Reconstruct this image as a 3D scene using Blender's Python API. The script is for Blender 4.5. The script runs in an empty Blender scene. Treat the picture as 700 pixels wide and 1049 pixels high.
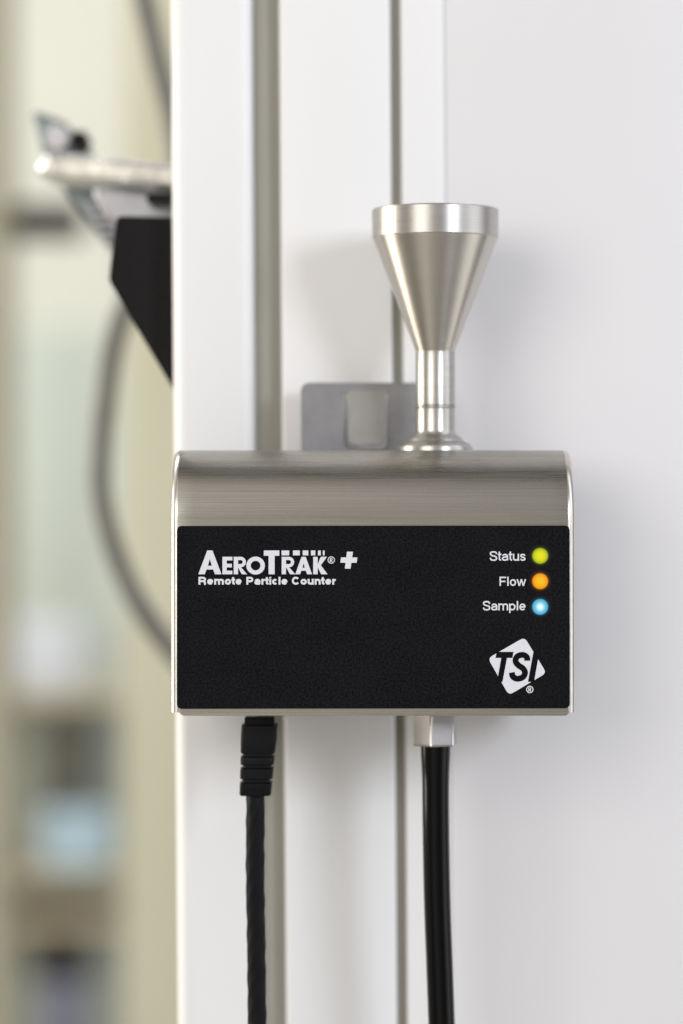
import bpy, bmesh, math, random
from mathutils import Matrix, Vector, noise
random.seed(4)
SC = bpy.context.scene
COL = SC.collection
R = math.radians

# ------------------------------------------------------------------ scale
S = 0.0003                    # metres per photo pixel in the plane of the black label (Y = 0)
D = 0.874                     # camera to label
H = 1.25                      # height of the lens above the floor
def k(Y): return 1 + Y / D
def PX(px, Y=0): return (px - 350) * S * k(Y)
def PZ(py, Y=0): return H + (524.5 - py) * S * k(Y)
def P(px, py, Y=0): return Vector((PX(px, Y), Y, PZ(py, Y)))

# ------------------------------------------------------------------ materials
def mat(name, col, rough=0.5, metal=0.0, spec=0.5, aniso=0.0, axis=None, rot=0.0, emit=None, estr=0.0, coat=0.0):
    m = bpy.data.materials.new(name); m.use_nodes = True
    b = m.node_tree.nodes['Principled BSDF']
    b.inputs['Base Color'].default_value = (*col, 1)
    b.inputs['Roughness'].default_value = rough
    b.inputs['Metallic'].default_value = metal
    b.inputs['Specular IOR Level'].default_value = spec
    b.inputs['Coat Weight'].default_value = coat
    if aniso:
        b.inputs['Anisotropic'].default_value = aniso
        b.inputs['Anisotropic Rotation'].default_value = rot
        t = m.node_tree.nodes.new('ShaderNodeTangent'); t.direction_type = 'RADIAL'; t.axis = axis
        m.node_tree.links.new(t.outputs[0], b.inputs['Tangent'])
    if emit:
        b.inputs['Emission Color'].default_value = (*emit, 1)
        b.inputs['Emission Strength'].default_value = estr
    return m

def noise_node(m, scale, stretch=(1, 1, 1), detail=4.0, rough=0.6):
    nt = m.node_tree
    tc = nt.nodes.new('ShaderNodeTexCoord'); mp = nt.nodes.new('ShaderNodeMapping')
    mp.inputs['Scale'].default_value = stretch
    n = nt.nodes.new('ShaderNodeTexNoise')
    n.inputs['Scale'].default_value = scale; n.inputs['Detail'].default_value = detail; n.inputs['Roughness'].default_value = rough
    nt.links.new(tc.outputs['Object'], mp.inputs[0]); nt.links.new(mp.outputs[0], n.inputs['Vector'])
    return n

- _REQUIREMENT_
Starting with the first line of the data above and ending with the line containing "R = math.radians", please restate every line exactly, leaving images out.

- _FULL ANSWER_
Reconstruct this image as a 3D scene using Blender's Python API. The script is for Blender 4.5. The script runs in an empty Blender scene. Treat the picture as 700 pixels wide and 1049 pixels high.
import bpy, bmesh, math, random
from mathutils import Matrix, Vector, noise
random.seed(4)
SC = bpy.context.scene
COL = SC.collection
R = math.radians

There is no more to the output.